El mundo de la ciudad (“städtische Welt”) está en peligro de sucumbir ante
una falsa creencia (“Irrglauben”) corruptora. Una impertinencia muy ruidosa y
muy activa y muy estetizante parece, a menudo, preocuparse por el mundo de los
campesinos y su Existencia (“Dasein”). Pero con ello se niega precisamente lo
que ahora sólo hace falta: mantener la distancia de la existencia del campesino
(“bäuerlichen Dasein”); abandonar, ahora más que nunca, a la existencia del
campesino a su ley interna; ¡fuera las manos!… para no arrastrar a la
Existencia en una falsa habladuría de literatos sobre lo popular-racial
(“Volkstum”) y el amor al suelo (“Bodenständigkeit”). El campesino ni quiere ni
necesita en ningún caso esta exagerada amabilidad del hombre de la Ciudad. Lo
que ciertamente necesita y quiere es el tacto reservado respecto a su propia
esencia y a su propio modo de estar (“Eigenständigkeit”). Pero muchos de los
procedentes de la gran ciudad y de los turistas, y no en último término los
esquiadores, se comportan a menudo en la aldea o en la granja del campesino
como si se ‘divirtieran’ en sus salones de entretenimiento y diversión de la
gran ciudad. Tal ajetreo destruye en una sola noche más de lo que puede
fomentar jamás un adoctrinamiento científico de varios decenios sobre lo
popular-racial (“Volkstum”) y las costumbres del Pueblo (“Volkskunde”).

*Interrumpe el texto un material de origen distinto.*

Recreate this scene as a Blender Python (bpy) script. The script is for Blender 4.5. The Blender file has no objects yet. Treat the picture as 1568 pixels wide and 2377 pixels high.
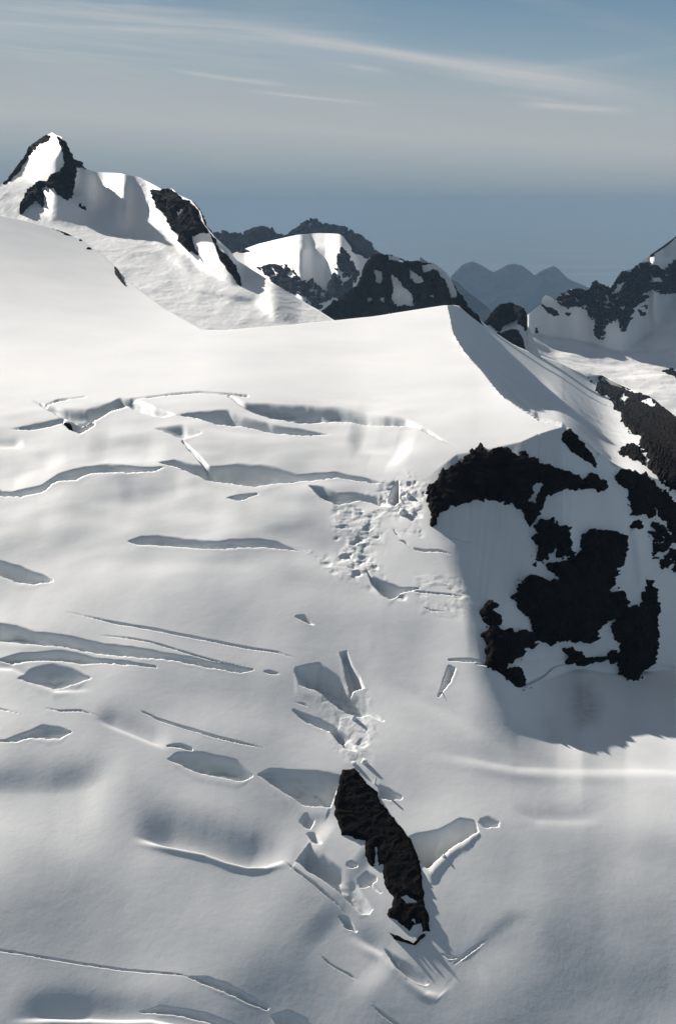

Abandonemos toda intimación condescendiente y todo falso culto de lo
popular-racial (“Volkstümelei”); aprendamos a tomar en serio allá arriba
aquella existencia sencilla y dura. Sólo entonces nos podrá decir algo.
Hace poco recibí la segunda llamada a la Universidad de Berlín. En una
ocasión semejante me retiro de la ciudad a mi refugio. Escucho lo que dicen las
montañas, los bosques y las granjas. Voy a lo de mi viejo amigo, un campesino
de 75 años. En los periódicos ha leído sobre el llamado a Berlín. ¿Qué irá a
decir?.. Lentamente desliza la segura mirada de sus ojos claros en los míos,
mantiene los labios fuertemente apretados, me coloca su mano fielmente
circunspecta sobre mi hombro y sacude su cabeza en forma apenas perceptible.
Esto quiere decir: ¡irrevocablemente no! (“unerbittlich nein!”).